Jailed for picking P40 000 in the bush

Two cousins Galani Masupa and Gakenakgang Phalalo learnt one or two sides about the law when they picked roughly $3700 stashed somewhere in the thickets of Phase VI locality in Francistown in 2012.

Picking up the money and failing to hand it over to the police earned him and his cousin a one-month reprimand jail term. After serving his punishment, he explained to The Midweek Sun that most of the time people pick up property including money which does not belong to them but fail to hand over such to the police. He said that he was not aware that picking up money even in the bush and failing to hand it over to the police is an offence called ‘stealing by finding.’ “In my case, my cousin Phalalo went to the bush and came back holding some wads of crispy notes which I immediately identified to be US dollars. We then went back inside the thicket and found an abandoned safe which contained some money and we proceeded to take the money since it was just lying around.

“After taking the money we entered town and changed it at some Chinese retail stores and proceeded partying for some days until one resident who knew the whole story and wanted us to buy his silence, tipped off the police,” Masupa said. He said that they were then arrested and detained for some days as investigations continued but the investigations proved that their only link to the abandoned safe stashed with cash was through picking the money for personal use. When the case finally came for trial this year in March before principal magistrate Basupi, the duo was slapped with two remand warrants of 14 days each for not declaring the money before they were also tongue-lashed for their irresponsible actions.

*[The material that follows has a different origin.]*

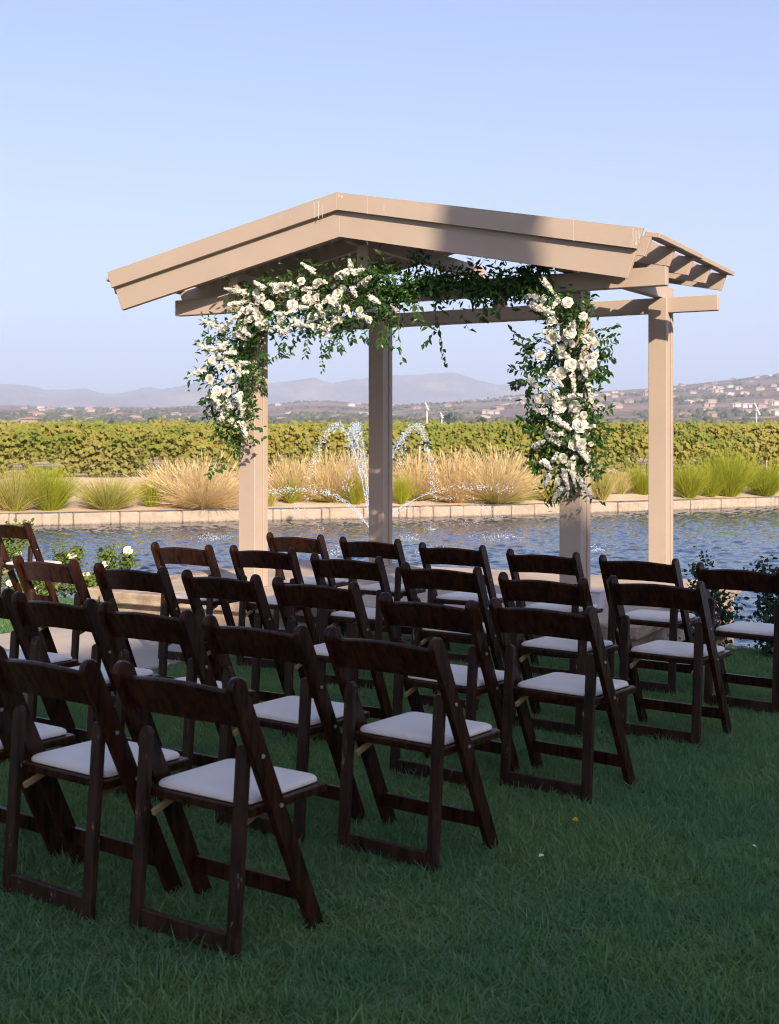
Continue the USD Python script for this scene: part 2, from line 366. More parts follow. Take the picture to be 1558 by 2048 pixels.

The magistrate had informed them that there was no defence against picking as it amounts to stealing. Superintendent Lebalang Maniki whose jurisdiction the case is under disclosed that during the investigation there was no case of robbery or theft recorded at his station hence the reasons the culprits were merely given a reprimand sentence of one month so that they do not repeat the same mistake of picking what does not belong to them.

He continued that cases of this nature are not common as most of the times, people do not report to the police when they pick cash and other valuable property to the police. Maniki confirmed that there is an offence known as stealing by finding under the Penal Code of Botswana. Maniki warned that members of the public must at all times hand over property found unaccounted for to the police. “Even if its money, just hand it to the police because if you pick it up and someone witnesses you doing so and the case is reported to the police, you will be duly charged,” Maniki said.